ここまでの人生を、奇跡と呼べることは知っているが、ここまで生きているのだから、他の人にはないものがあるはずだと僕は考えた。その理由をどうしても知りたくて、おばあと血のつながった自分の母親にきいたりしながら、僕なりに調べてみたが、特別な魔法をかけたわけでもなさそうだった。
しかし、話を聞いていくうちに共通点はあった。それは歩くことでもなければ、食事に気をつけてるわけでもない。今まで知らなかった、まさかの秘訣だった。
好き放題言うこと
なんと、これだった。
他人を圧倒していたのが、とにかく好き放題言うことだった。大きい声を出して、娘とケンカした話、他の老人の文句、飼い猫への叱責、毎日こればっかりだった。自分の周囲の人にだけだと思っていたが、全く仲の良くない人に毒舌を吐いては困らせていたこともあった。それがやけに楽しそうで、生き生きしていたのは確かだ。
未だによく覚えていることがある。僕の合格祝いでの出来事だった。突然、僕の父方の祖父を指差して、僕に呼びかけながらこう言っていた。

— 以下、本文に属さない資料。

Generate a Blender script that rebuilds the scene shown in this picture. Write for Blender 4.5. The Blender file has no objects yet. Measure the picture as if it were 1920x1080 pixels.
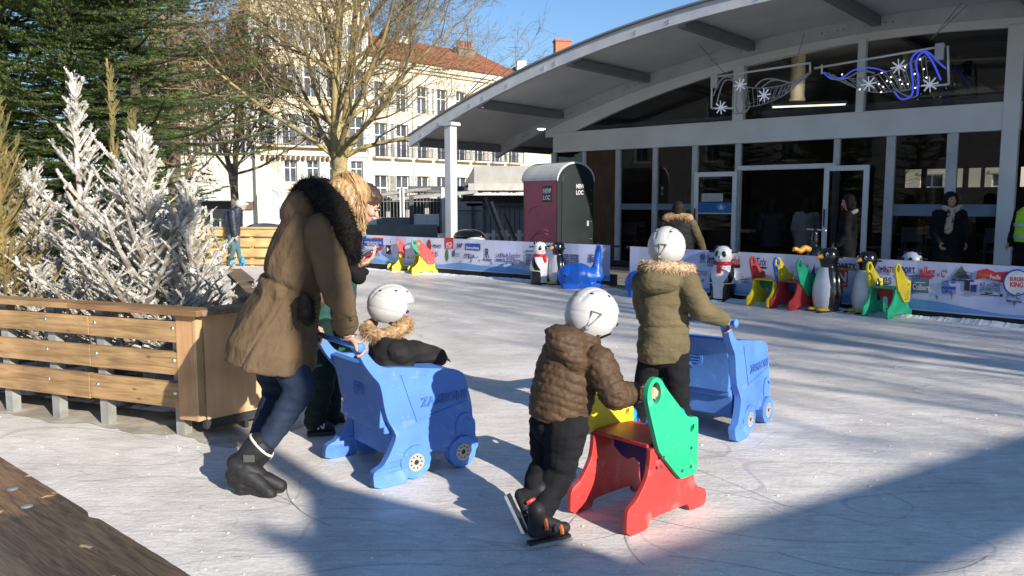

「えっ、稲三!これのことはクソジジイって呼べ!アッハッハッハッハッ!」
なぜ、そんなことを言っているのか分からなかったが、大した意味はないだろう。多分、思いつきで誰かに文句を言いたいのだ。父方の祖父は、
「あのおばあは、ダメじゃのぉ」
と、かなり弱った様子で僕に訴えかけていた。そりゃあ、そうだ。いくら何でも、そんなこと言われる筋合いがないのだから(笑)。
だいたい、祖父母が亡くなったというと、どれほど優しかったとか、自分にどんな言葉をかけてくれたとか、そんな温かいエピソードを披露するものかもしれない。
しかし、僕のおばあは、人の文句を言ったり、誰かとケンカしながら、好き放題言って生きていた。それが何よりの誇りである。そのおかげで奇跡を何十年も見ることができたわけで、周りにいる人も楽しかっただろう。(父方の祖父を覗いて)
だからどうか、来世でも好き放題言ってて欲しい。それをお祈りさせてもらいます。